The task –
Find how many lines of the listing below include the word "from", then report the number by itself.

--- Recorded data ---

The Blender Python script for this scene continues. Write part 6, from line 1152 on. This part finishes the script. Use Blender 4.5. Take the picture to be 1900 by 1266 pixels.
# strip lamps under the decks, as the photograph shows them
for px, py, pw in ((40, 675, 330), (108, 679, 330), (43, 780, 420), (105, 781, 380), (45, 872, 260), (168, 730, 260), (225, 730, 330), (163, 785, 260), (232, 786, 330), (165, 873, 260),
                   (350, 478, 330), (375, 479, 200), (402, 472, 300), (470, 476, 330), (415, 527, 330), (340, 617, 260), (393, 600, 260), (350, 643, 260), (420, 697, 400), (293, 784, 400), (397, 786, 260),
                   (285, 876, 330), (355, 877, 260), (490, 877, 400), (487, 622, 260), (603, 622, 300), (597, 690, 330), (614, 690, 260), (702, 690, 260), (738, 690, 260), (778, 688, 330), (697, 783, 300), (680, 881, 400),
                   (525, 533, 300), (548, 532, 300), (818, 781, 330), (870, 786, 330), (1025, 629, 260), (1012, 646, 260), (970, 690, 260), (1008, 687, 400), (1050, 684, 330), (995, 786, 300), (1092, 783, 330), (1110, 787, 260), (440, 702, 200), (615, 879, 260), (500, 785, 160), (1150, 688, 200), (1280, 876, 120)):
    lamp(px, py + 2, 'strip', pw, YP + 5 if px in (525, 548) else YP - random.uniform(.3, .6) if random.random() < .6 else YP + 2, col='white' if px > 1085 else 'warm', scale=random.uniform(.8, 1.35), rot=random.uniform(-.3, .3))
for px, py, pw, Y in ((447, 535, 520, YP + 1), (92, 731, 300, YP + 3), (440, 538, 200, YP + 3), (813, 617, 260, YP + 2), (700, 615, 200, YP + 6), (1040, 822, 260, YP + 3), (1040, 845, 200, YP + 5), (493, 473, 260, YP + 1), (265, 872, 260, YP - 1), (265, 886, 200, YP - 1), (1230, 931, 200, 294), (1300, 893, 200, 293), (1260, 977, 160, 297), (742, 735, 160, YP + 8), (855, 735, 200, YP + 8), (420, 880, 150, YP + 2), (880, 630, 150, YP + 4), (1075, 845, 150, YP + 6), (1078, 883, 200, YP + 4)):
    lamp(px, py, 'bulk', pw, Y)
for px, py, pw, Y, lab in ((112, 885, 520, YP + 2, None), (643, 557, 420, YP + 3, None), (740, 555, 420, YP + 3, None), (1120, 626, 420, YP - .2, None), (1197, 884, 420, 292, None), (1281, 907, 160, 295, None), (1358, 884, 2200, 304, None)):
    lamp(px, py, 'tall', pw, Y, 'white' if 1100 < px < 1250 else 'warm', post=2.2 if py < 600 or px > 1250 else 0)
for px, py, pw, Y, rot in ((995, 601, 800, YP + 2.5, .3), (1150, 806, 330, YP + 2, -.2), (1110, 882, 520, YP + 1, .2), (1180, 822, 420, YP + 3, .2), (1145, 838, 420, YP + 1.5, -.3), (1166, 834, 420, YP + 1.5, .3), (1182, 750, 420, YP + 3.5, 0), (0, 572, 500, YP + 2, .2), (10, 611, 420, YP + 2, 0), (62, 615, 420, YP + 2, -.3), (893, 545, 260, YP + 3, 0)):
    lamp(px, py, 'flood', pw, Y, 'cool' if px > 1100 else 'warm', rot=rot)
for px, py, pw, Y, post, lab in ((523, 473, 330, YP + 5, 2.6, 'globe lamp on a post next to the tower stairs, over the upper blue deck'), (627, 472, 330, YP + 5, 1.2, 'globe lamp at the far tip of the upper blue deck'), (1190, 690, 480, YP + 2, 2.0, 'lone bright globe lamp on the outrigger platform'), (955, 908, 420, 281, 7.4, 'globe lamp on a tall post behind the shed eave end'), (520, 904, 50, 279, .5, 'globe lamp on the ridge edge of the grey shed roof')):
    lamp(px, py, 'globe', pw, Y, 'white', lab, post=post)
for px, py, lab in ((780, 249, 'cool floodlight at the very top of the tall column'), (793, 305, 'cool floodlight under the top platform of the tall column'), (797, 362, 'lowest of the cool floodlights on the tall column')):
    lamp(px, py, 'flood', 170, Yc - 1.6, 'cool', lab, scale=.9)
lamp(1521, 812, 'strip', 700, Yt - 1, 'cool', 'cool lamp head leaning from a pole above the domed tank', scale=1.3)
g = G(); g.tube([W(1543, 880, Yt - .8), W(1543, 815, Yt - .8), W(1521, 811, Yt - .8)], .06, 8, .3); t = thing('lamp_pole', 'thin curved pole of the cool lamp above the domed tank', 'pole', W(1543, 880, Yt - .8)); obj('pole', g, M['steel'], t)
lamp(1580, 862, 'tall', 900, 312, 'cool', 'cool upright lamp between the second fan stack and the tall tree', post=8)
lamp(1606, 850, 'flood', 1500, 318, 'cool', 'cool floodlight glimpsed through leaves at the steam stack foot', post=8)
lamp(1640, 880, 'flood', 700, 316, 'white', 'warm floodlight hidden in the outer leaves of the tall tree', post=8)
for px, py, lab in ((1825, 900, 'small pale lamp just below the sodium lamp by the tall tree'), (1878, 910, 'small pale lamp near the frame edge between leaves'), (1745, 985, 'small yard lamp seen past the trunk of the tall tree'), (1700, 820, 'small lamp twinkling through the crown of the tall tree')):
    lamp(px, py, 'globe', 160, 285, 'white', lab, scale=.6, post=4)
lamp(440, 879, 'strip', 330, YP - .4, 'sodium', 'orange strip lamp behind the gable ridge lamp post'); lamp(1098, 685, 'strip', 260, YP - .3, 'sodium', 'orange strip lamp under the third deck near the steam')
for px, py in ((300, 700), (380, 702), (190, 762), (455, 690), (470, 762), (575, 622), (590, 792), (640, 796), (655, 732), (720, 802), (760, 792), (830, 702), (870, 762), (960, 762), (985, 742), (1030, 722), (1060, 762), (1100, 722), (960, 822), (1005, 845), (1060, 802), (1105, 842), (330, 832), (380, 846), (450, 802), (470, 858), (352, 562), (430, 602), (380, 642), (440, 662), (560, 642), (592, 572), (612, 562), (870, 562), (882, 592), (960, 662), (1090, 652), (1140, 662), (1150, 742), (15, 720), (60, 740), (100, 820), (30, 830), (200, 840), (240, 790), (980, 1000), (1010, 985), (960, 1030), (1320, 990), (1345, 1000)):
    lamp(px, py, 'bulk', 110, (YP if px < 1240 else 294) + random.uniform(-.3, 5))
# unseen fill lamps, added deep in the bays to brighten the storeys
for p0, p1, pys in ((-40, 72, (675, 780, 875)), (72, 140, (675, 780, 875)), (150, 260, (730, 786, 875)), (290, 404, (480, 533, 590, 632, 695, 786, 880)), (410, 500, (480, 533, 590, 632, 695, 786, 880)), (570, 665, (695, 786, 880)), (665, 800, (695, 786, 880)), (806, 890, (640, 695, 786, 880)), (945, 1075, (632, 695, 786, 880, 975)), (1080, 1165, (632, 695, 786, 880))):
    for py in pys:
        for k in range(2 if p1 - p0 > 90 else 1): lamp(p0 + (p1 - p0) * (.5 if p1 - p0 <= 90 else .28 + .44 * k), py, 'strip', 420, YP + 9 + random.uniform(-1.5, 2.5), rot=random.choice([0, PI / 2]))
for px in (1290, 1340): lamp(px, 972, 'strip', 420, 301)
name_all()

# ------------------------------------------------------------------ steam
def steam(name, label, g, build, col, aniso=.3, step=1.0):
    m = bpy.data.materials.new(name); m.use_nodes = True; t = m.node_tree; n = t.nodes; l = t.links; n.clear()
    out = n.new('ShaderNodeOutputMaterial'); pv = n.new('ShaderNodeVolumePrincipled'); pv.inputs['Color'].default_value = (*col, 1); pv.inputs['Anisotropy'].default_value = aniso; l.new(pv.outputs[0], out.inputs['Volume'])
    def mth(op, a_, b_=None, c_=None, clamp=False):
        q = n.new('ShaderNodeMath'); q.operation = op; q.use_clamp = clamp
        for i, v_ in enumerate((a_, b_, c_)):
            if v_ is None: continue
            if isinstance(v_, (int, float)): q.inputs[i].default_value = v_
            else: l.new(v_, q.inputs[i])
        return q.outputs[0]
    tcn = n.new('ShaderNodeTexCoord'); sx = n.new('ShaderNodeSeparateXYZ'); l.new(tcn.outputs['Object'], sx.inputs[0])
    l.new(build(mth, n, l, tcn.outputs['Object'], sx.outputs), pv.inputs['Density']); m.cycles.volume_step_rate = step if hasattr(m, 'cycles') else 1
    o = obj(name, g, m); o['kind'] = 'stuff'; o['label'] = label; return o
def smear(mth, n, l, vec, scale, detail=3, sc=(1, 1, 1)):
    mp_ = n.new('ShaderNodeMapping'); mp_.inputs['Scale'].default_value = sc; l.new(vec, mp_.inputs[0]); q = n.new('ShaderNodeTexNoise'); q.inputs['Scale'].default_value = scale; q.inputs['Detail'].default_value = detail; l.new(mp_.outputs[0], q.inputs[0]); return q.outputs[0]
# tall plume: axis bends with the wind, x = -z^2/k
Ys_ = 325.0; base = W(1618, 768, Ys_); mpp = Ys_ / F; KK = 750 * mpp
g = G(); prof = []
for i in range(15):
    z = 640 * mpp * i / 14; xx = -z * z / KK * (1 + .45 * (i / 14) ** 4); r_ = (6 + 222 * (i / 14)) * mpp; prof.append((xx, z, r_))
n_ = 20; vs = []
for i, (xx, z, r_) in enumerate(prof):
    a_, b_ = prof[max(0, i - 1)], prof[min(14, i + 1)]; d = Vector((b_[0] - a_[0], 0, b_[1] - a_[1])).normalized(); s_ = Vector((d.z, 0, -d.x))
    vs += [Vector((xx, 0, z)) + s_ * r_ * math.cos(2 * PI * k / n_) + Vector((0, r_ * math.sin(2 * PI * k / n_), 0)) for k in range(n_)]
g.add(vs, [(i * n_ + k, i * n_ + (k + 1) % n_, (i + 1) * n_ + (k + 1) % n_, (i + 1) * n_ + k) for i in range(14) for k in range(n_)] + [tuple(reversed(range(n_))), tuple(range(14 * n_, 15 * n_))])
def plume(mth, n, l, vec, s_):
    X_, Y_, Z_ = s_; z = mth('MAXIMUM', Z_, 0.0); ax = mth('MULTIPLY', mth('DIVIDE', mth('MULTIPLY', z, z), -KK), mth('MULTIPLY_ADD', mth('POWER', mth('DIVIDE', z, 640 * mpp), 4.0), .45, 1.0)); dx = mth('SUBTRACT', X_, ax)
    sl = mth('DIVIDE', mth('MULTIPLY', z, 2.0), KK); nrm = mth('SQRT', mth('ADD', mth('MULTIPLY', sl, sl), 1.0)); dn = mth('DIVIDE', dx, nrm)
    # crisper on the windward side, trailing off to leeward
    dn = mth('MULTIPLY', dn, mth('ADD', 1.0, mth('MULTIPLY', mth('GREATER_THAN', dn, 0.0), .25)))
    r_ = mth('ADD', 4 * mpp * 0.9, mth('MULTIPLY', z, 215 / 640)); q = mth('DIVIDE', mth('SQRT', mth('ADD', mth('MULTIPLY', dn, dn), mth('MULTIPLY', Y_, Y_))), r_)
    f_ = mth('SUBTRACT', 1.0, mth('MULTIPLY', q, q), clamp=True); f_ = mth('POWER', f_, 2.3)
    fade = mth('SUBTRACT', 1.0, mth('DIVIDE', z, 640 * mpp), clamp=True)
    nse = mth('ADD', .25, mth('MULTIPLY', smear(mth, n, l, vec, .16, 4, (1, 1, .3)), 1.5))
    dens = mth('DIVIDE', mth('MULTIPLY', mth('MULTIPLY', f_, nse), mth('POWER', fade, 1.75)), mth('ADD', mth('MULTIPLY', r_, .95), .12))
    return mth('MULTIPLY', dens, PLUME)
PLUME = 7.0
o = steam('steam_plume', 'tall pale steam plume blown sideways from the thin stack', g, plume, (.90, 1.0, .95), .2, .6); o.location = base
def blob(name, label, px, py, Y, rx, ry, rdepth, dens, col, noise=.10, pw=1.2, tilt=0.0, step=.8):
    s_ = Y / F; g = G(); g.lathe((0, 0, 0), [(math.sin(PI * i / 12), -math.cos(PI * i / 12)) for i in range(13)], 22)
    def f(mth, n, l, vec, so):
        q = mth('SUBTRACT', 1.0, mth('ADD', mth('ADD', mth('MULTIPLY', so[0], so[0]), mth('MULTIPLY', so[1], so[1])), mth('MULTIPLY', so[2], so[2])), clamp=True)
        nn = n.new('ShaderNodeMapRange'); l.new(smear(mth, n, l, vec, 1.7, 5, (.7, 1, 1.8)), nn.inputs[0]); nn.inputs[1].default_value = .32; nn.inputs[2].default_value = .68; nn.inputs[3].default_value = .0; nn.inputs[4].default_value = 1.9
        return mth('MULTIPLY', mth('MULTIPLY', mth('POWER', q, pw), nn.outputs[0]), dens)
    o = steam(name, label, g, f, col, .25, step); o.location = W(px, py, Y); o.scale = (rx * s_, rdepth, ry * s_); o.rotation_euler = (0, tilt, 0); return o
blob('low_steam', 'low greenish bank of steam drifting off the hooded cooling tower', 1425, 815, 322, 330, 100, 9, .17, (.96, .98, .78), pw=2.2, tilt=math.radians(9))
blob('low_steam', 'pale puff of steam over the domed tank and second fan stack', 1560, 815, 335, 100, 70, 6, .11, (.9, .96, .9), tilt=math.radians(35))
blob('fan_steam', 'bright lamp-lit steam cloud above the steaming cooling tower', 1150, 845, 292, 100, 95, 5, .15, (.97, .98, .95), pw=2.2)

---

Response below –
3